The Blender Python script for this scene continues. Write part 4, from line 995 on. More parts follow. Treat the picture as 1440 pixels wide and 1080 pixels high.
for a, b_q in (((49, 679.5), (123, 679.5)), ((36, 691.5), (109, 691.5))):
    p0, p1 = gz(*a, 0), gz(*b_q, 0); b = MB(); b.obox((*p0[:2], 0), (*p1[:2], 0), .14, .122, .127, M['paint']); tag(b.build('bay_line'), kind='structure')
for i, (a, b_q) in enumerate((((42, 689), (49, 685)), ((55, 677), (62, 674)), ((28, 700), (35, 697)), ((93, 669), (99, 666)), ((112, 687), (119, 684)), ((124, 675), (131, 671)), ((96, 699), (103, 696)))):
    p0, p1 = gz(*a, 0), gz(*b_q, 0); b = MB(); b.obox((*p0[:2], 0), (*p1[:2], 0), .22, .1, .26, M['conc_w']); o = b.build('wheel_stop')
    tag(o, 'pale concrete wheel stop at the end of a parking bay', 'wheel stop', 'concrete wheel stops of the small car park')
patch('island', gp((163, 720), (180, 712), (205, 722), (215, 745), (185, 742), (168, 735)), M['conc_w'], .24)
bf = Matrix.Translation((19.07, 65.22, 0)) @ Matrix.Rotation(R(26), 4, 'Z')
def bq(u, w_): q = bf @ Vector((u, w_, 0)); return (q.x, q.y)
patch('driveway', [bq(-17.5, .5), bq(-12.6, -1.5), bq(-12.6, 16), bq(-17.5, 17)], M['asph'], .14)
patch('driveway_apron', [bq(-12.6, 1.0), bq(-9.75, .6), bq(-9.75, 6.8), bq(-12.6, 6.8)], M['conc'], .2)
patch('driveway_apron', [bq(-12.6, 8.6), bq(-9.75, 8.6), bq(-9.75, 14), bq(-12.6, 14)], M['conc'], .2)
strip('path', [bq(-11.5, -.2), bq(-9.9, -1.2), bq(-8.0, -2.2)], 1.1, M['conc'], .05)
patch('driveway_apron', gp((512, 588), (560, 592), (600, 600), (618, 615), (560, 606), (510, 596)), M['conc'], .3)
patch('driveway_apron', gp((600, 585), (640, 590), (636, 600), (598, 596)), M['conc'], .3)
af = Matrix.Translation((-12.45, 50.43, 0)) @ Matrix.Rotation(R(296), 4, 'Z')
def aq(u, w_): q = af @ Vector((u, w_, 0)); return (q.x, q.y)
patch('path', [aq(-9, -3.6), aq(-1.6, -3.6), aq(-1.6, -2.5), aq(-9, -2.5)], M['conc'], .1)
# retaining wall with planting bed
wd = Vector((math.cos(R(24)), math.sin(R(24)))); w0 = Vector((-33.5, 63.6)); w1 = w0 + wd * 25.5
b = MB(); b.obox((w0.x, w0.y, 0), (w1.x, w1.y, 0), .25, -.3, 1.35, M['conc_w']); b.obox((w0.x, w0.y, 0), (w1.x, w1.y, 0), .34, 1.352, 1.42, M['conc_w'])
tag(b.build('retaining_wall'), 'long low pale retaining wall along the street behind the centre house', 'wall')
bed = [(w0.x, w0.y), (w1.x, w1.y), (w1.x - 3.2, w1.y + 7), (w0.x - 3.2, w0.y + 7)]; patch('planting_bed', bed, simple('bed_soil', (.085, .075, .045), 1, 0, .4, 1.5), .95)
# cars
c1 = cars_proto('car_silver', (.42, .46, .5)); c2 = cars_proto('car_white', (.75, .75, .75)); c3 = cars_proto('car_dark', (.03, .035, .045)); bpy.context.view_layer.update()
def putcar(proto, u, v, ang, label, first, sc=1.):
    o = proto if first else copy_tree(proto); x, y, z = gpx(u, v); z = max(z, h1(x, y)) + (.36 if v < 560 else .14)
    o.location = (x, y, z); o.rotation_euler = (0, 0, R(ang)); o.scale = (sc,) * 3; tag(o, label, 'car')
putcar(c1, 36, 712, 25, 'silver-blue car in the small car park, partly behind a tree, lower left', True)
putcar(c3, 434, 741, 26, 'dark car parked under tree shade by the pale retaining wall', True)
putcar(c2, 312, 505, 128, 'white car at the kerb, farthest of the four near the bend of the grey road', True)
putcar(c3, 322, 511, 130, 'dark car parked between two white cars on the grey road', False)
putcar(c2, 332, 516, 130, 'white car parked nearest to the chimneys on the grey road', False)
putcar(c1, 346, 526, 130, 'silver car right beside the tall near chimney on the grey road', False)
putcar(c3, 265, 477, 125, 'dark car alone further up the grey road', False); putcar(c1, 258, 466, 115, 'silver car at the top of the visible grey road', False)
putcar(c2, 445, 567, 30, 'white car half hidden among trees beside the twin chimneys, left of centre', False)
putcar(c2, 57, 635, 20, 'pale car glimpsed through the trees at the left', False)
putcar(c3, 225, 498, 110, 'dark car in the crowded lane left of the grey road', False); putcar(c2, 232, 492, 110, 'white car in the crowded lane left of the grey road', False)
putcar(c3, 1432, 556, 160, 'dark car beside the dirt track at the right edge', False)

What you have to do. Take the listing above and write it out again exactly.

Task answer.
The Blender Python script for this scene continues. Write part 4, from line 995 on. More parts follow. Treat the picture as 1440 pixels wide and 1080 pixels high.
for a, b_q in (((49, 679.5), (123, 679.5)), ((36, 691.5), (109, 691.5))):
    p0, p1 = gz(*a, 0), gz(*b_q, 0); b = MB(); b.obox((*p0[:2], 0), (*p1[:2], 0), .14, .122, .127, M['paint']); tag(b.build('bay_line'), kind='structure')
for i, (a, b_q) in enumerate((((42, 689), (49, 685)), ((55, 677), (62, 674)), ((28, 700), (35, 697)), ((93, 669), (99, 666)), ((112, 687), (119, 684)), ((124, 675), (131, 671)), ((96, 699), (103, 696)))):
    p0, p1 = gz(*a, 0), gz(*b_q, 0); b = MB(); b.obox((*p0[:2], 0), (*p1[:2], 0), .22, .1, .26, M['conc_w']); o = b.build('wheel_stop')
    tag(o, 'pale concrete wheel stop at the end of a parking bay', 'wheel stop', 'concrete wheel stops of the small car park')
patch('island', gp((163, 720), (180, 712), (205, 722), (215, 745), (185, 742), (168, 735)), M['conc_w'], .24)
bf = Matrix.Translation((19.07, 65.22, 0)) @ Matrix.Rotation(R(26), 4, 'Z')
def bq(u, w_): q = bf @ Vector((u, w_, 0)); return (q.x, q.y)
patch('driveway', [bq(-17.5, .5), bq(-12.6, -1.5), bq(-12.6, 16), bq(-17.5, 17)], M['asph'], .14)
patch('driveway_apron', [bq(-12.6, 1.0), bq(-9.75, .6), bq(-9.75, 6.8), bq(-12.6, 6.8)], M['conc'], .2)
patch('driveway_apron', [bq(-12.6, 8.6), bq(-9.75, 8.6), bq(-9.75, 14), bq(-12.6, 14)], M['conc'], .2)
strip('path', [bq(-11.5, -.2), bq(-9.9, -1.2), bq(-8.0, -2.2)], 1.1, M['conc'], .05)
patch('driveway_apron', gp((512, 588), (560, 592), (600, 600), (618, 615), (560, 606), (510, 596)), M['conc'], .3)
patch('driveway_apron', gp((600, 585), (640, 590), (636, 600), (598, 596)), M['conc'], .3)
af = Matrix.Translation((-12.45, 50.43, 0)) @ Matrix.Rotation(R(296), 4, 'Z')
def aq(u, w_): q = af @ Vector((u, w_, 0)); return (q.x, q.y)
patch('path', [aq(-9, -3.6), aq(-1.6, -3.6), aq(-1.6, -2.5), aq(-9, -2.5)], M['conc'], .1)
# retaining wall with planting bed
wd = Vector((math.cos(R(24)), math.sin(R(24)))); w0 = Vector((-33.5, 63.6)); w1 = w0 + wd * 25.5
b = MB(); b.obox((w0.x, w0.y, 0), (w1.x, w1.y, 0), .25, -.3, 1.35, M['conc_w']); b.obox((w0.x, w0.y, 0), (w1.x, w1.y, 0), .34, 1.352, 1.42, M['conc_w'])
tag(b.build('retaining_wall'), 'long low pale retaining wall along the street behind the centre house', 'wall')
bed = [(w0.x, w0.y), (w1.x, w1.y), (w1.x - 3.2, w1.y + 7), (w0.x - 3.2, w0.y + 7)]; patch('planting_bed', bed, simple('bed_soil', (.085, .075, .045), 1, 0, .4, 1.5), .95)
# cars
c1 = cars_proto('car_silver', (.42, .46, .5)); c2 = cars_proto('car_white', (.75, .75, .75)); c3 = cars_proto('car_dark', (.03, .035, .045)); bpy.context.view_layer.update()
def putcar(proto, u, v, ang, label, first, sc=1.):
    o = proto if first else copy_tree(proto); x, y, z = gpx(u, v); z = max(z, h1(x, y)) + (.36 if v < 560 else .14)
    o.location = (x, y, z); o.rotation_euler = (0, 0, R(ang)); o.scale = (sc,) * 3; tag(o, label, 'car')
putcar(c1, 36, 712, 25, 'silver-blue car in the small car park, partly behind a tree, lower left', True)
putcar(c3, 434, 741, 26, 'dark car parked under tree shade by the pale retaining wall', True)
putcar(c2, 312, 505, 128, 'white car at the kerb, farthest of the four near the bend of the grey road', True)
putcar(c3, 322, 511, 130, 'dark car parked between two white cars on the grey road', False)
putcar(c2, 332, 516, 130, 'white car parked nearest to the chimneys on the grey road', False)
putcar(c1, 346, 526, 130, 'silver car right beside the tall near chimney on the grey road', False)
putcar(c3, 265, 477, 125, 'dark car alone further up the grey road', False); putcar(c1, 258, 466, 115, 'silver car at the top of the visible grey road', False)
putcar(c2, 445, 567, 30, 'white car half hidden among trees beside the twin chimneys, left of centre', False)
putcar(c2, 57, 635, 20, 'pale car glimpsed through the trees at the left', False)
putcar(c3, 225, 498, 110, 'dark car in the crowded lane left of the grey road', False); putcar(c2, 232, 492, 110, 'white car in the crowded lane left of the grey road', False)
putcar(c3, 1432, 556, 160, 'dark car beside the dirt track at the right edge', False)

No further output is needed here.